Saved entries

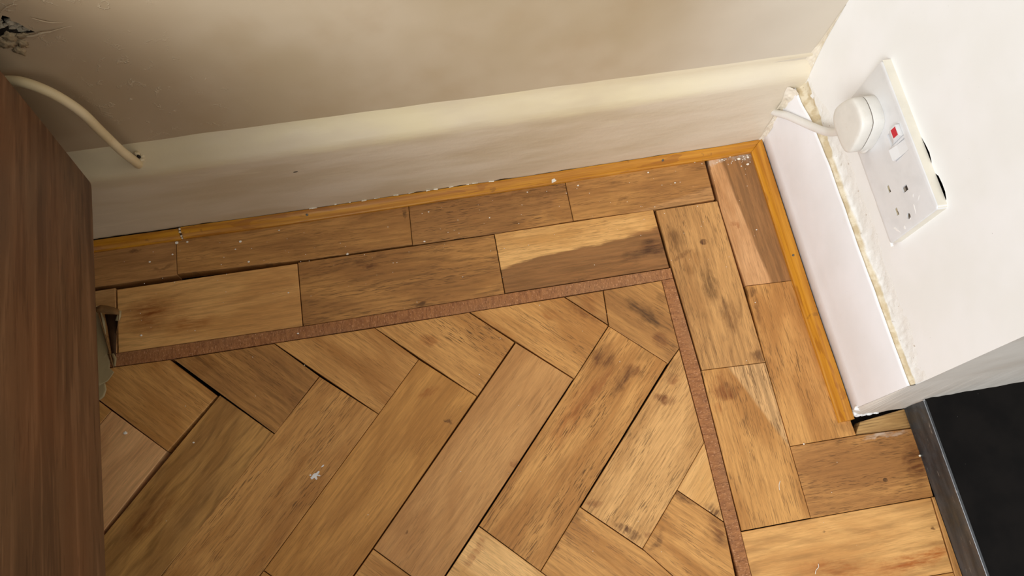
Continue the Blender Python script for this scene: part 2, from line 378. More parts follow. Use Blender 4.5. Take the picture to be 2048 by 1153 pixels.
# tones (sRGB) : light, dark
OAK = ((196, 144, 84), (164, 112, 58)); OAKD = ((178, 128, 72), (146, 100, 54)); BEE = ((208, 158, 98), (184, 132, 76))
PALE = ((222, 176, 118), (196, 146, 88)); PINK = ((202, 150, 96), (172, 118, 68)); BRN = ((150, 102, 58), (118, 76, 40))
GREY = (150, 140, 120); DK = (92, 62, 44); BLK = (70, 62, 56); RED = (150, 96, 62); AMB = (190, 140, 82)
WHT = (236, 228, 214)
LOOK = {
 # id: (tones, pore, fig, freq, warp, stains, splits)
 'p0': (OAK, .5, .45, 150, .8, [(-700,-180,30,14,-40,(190,160,110),.6)], []),
 'p1': (OAKD, .6, .6, 120, 1.6, [(-690,-180,22,18,0,(170,140,100),.5)], []),
 'p2': (OAK, .45, .3, 160, .7, [], []),
 'p3': (OAK, 1.0, .35, 170, .5, [(-440,-190,16,10,-40,AMB,.7)], []),
 'p4': (OAK, .7, .4, 150, 1.0, [(-262,-185,26,11,-40,(150,112,70),.8), (-300,-185,20,9,-40,(180,140,95),.6)], []),
 'p5a': (OAKD, .7, .4, 150, .6, [(-255,-175,20,20,0,(190,150,110),.6)], []),
 'p5b': (OAKD, .6, .4, 150, .9, [(-202,-190,24,9,-35,BLK,.8), (-190,-207,22,9,-50,BLK,.75), (-185,-235,14,12,0,RED,.6), (-172,-186,9,9,0,DK,.5)], []),
 'qm': (((214,164,114),(190,138,92)), .25, .3, 130, .7, [], []),
 'qmm': (OAK, .3, .3, 130, .7, [], []),
 'q0': (((188,140,80),(152,108,58)), .2, .75, 95, 2.6, [(-745,-330,42,22,45,(165,130,90),.7)], []),  # the entry in the stain slot just darkens the left side
 'q1': (OAK, .8, .3, 150, .8, [], []),
 'q2': (((192,138,74),(166,114,56)), .35, .35, 150, 1.2, [(-432,-285,5,4,-40,DK,.7), (-450,-250,16,7,20,AMB,.7)], []),
 'q3': (((194,144,90),(170,120,70)), .35, .35, 110, 1.3, [(-490,-391,4,2,45,DK,.7), (-370,-340,6,4,0,(170,120,80),.6)], []),
 'q4': (OAK, 1.0, .5, 190, .5, [(-252,-243,16,22,-45,(120,84,58),.85), (-238,-272,24,9,45,(110,78,54),.85), (-224,-262,10,15,45,(150,112,78),.7), (-262,-272,34,8,45,(176,124,80),.6), (-205,-248,16,12,0,(176,168,144),.6), (-300,-300,60,14,45,(204,158,108),.6), (-392,-448,20,6,-42,DK,.6), (-280,-300,10,4,45,(170,120,80),.6)],
        [(-222,-318,225,(214,162,108),.8,.006)]),
 'q5': (((206,158,102),(176,128,76)), .7, .5, 240, .5, [(-196,-298,17,8,-35,(140,96,60),.9), (-182,-280,10,7,0,(160,115,80),.7), (-268,-427,22,5,-42,DK,.9), (-246,-437,10,5,-42,RED,.7), (-296,-395,10,6,-42,RED,.6), (-176,-264,9,9,0,GREY,.5)], []),
 't': (PALE, .3, .3, 120, .8, [(-172,-425,16,9,-30,DK,.8)], []),
 'r4': (OAK, .7, .45, 160, .8, [(-200,-402,26,8,-42,DK,.9), (-176,-440,14,22,0,(130,92,60),.8), (-240,-442,16,6,45,DK,.7)], []),
 'r3': (OAK, .6, .5, 120, 1.4, [(-317,-403,9,8,0,DK,.6), (-300,-470,4,4,0,DK,.7), (-345,-430,10,5,45,(150,110,75),.7)], []),
 'r2': (PALE, .4, .35, 130, .7, [(-425,-420,6,26,-45,(170,120,90),.6)], []),
 'r1': (OAK, .5, .35, 130, .7, [], []), 'r0': (OAK, .5, .35, 130, .7, [], []),
 'rx1': (OAK, .5, .35, 130, .7, [], []), 'rx2': (OAKD, .5, .35, 130, .7, [], []),
 'b20': (((186,142,92),(160,116,70)), .25, .25, 130, .5, [], []),
 'b21': (BEE, .22, .45, 120, 2.0, [(-745,-110,36,26,0,(168,118,66),.9,.9), (-700,-130,40,14,10,(190,150,100),.6)], []),
 'b22': (OAKD, .7, .75, 120, 2.4, [(-444,-146,12,4,10,DK,.8), (-500,-88,22,5,-20,(120,86,55),.7), (-480,-80,9,4,0,DK,.5)], []),
 'b23': (((212,164,104),(186,136,78)), .5, .5, 150, .6, [(-166,-122,24,18,0,(118,84,58),.9), (-190,-128,26,9,10,DK,.6), (-262,-148,20,3,0,BLK,.5)],
         [(-250,-108,186,(140,92,50),.88,.014)]),
 'b10': (((172,124,74),(142,98,56)), .3, .4, 130, 1.0, [(-760,-30,8,3,20,DK,.8), (-728,-57,16,3,12,DK,.6)], []),
 'b11': (OAKD, .5, .5, 130, 1.2, [(-460,-18,26,4,0,BLK,.9), (-448,-28,4,14,0,BLK,.6)], []),
 'b12': (OAKD, 1.0, .45, 170, .6, [(-300,-30,60,6,0,BRN[1],.4)], [(-300,-60,25,(150,104,60),.5,.02)]),
 'b13': (OAKD, .55, .45, 150, 1.0, [(-190,-56,14,5,25,DK,.6)], [(-120,-64,190,(196,146,92),.7,.005)]),
 'c10': (((196,148,104),(172,122,78)), .35, .25, 150, .5, [(-64,-108,8,4,0,AMB,.6), (-30,-22,20,9,0,(218,212,200),.55), (-60,-22,24,5,0,(218,210,196),.5)],
         [(-50,-100,-84.6,(150,104,58),.9,.006)]),
 'c11': (OAK, .75, .25, 120, .5, [(-70,-197,10,8,30,DK,.7), (-66,-222,5,22,0,DK,.5), (-16,-200,5,6,0,DK,.7), (-8,-364,12,8,0,(190,180,165),.5)], []),
 'c20': (((190,142,88),(160,114,66)), .7, .55, 130, 1.1, [(-106,-125,5.5,4.5,0,(96,58,38),.95,.35), (-138,-118,12,26,0,(140,122,96),.7), (-112,-178,12,30,-4,(128,116,96),.85), (-98,-220,14,28,-4,(136,112,84),.75), (-104,-205,7,12,0,(110,84,60),.6), (-128,-150,20,26,0,(180,158,126),.6), (-80,-268,14,9,0,(110,80,56),.8), (-148,-205,5,40,0,(160,120,86),.6), (-136,-136,16,4,10,(130,96,66),.7)],
         []),
 'c21': (OAK, .8, .3, 170, .5, [(-127,-297,21,21,0,(176,142,108),.9,.5), (-134,-305,12,14,0,(184,154,122),.6,.5), (-126,-293,5,5,0,DK,.6), (-140,-320,8,8,0,AMB,.5)],
         [(-78,-368,-66.7,(214,168,112),.9,.003)]),
 'h1': (((182,130,74),(148,100,54)), .85, .45, 150, .8, [(15,-423,3,2.6,0,(30,20,15),1.0,.3), (54,-412,16,30,0,(120,66,42),.9), (30,-378,30,4,0,WHT,.45), (-20,-378,14,5,0,(200,190,175),.5)], []),
 'h2': (BEE, .2, .6, 60, 1.4, [(20,-505,60,12,8,(196,138,74),.9), (-60,-500,60,10,-8,(200,144,84),.6), (47,-478,3,2,0,DK,.8), (-66,-462,1.8,1.2,0,(30,20,14),1.0,.3)], []),
 'h3': (OAKD, .6, .3, 120, .5, [], []), 'h4': (OAK, .6, .3, 120, .5, [], []),
 'pine': (((186,148,96),(150,112,68)), .1, .95, 330, .15, [(66,-364,8,20,0,(120,84,54),.7), (0,-366,5,14,0,(110,84,60),.6)], []),
}
floor_mat = plain('dark_subfloor', (20, 15, 11), .9, .1, var=.4, bump=.4)
floor = put('floor', box_bm(-1.75, 0.6, -1.75, 0.004, -0.06, -0.0165), floor_mat, structure=True)

def strip_mat(name, rot):
    n = N(name, .55, .35)
    p = n.co
    f = n.noise(n.vmul(p, (260, 60, 60)), 1.0, 4, .6)
    col = n.mix(n.ramp(f, .3, .7), lin((176, 118, 70)), lin((142, 90, 52)))
    big = n.noise(n.vmul(p, (5, 12, 5)), 1.0, 2)
    col = n.mix(n.ramp(big, .4, .7, 0, .35), col, lin((156, 122, 88)))
    fl = n.noise(n.vmul(p, (900, 300, 60)), 1.0, 2)
    col = n.mix(n.ramp(fl, .57, .66, 0, .6), col, lin((214, 160, 116)))
    dk = n.noise(n.vmul(p, (800, 280, 60)), 1.3, 2)
    col = n.mix(n.ramp(dk, .58, .66, 0, .5), col, lin((74, 42, 26)))
    return n.done(col, n.bump(fl, .3, .0004))

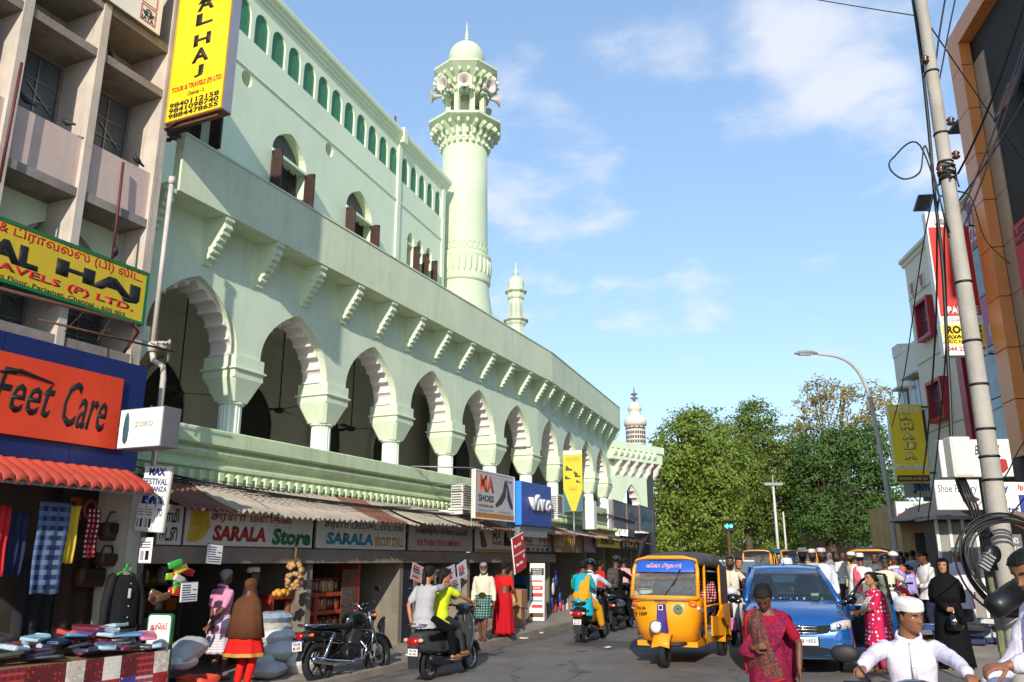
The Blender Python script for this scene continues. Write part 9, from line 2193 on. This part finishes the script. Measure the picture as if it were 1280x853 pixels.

- _Task description_
Give every line of the material that includes the string "from".

- _Problem solution_
Continue the Blender Python script for this scene: part 2, from line 378. More parts follow. Use Blender 4.5. Take the picture to be 2048 by 1153 pixels.
The Blender Python script for this scene continues. Write part 9, from line 2193 on. This part finishes the script. Measure the picture as if it were 1280x853 pixels.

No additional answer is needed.